The conventional wisdom is that functions are moving from the client to the server because server-side computing resources (storage, computation, and data transfer) are falling in cost, relative to the cost of client-side resources. Basic economics says that if a product uses two inputs, and the relative costs of the inputs change, production will shift to use more of the newly-cheap input and less of the newly-expensive one — so as server-side resources get relatively cheaper, designs will start to use more server-side resources and fewer client-side resources. (In fact, both server- and client-side resources are getting cheaper, but the argument still works as long as the cost of server-side resources is falling faster, which it probably is.)

This argument seems reasonable — and smart people have repeated it — but I think it misses the most important factors driving us into the cloud.

For starters, the standard argument assume that a move into the cloud simply relocates functions from client to server — we’re consuming the same resources, just consuming them in a place where they’re cheaper. But if you dig into the details, it looks like the cloud approach may use a lot more resources.

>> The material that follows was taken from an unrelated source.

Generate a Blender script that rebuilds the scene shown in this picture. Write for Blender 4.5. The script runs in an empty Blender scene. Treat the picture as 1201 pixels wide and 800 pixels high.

Rather than storing data on the client, the cloud approach often replicates data, storing the data on both server and client. If I use GMail on my laptop, my messages are stored on Google’s servers and on my laptop. Beyond that, some computation is replicated on both client and server, and we mustn’t forget that it’s less resource-efficient to provide computing inside a web browser than on the raw hardware. Add all of this up, and we might easily find that a cloud approach, uses more client-side resources than a client-only approach.

Why, then, are we moving into the cloud? The key issue is the cost of management. Thus far we focused only on computing resources such as storage, computation, and data transfer; but the cost of managing all of this — making sure the right software version is installed, that data is backed up, that spam filters are updated, and so on — is a significant part of the picture. Indeed, as the cost of computing resources, on both client and server sides, continues to fall rapidly, management becomes a bigger and bigger fraction of the total cost. And so we move toward an approach that minimizes management cost, even if that approach is relatively wasteful of computing resources. The key is not that we’re moving computation from client to server, but that we’re moving management to the server, where a team of experts can manage matters for many users.

This is still a story about shifts in the relative costs of inputs. The cost of computing is getting cheaper (wherever it happens), so we’re happy to use more computing resources in order to use our relatively expensive management inputs more efficiently.

What does tell us about the future of cloud services? That question will have to wait for another day.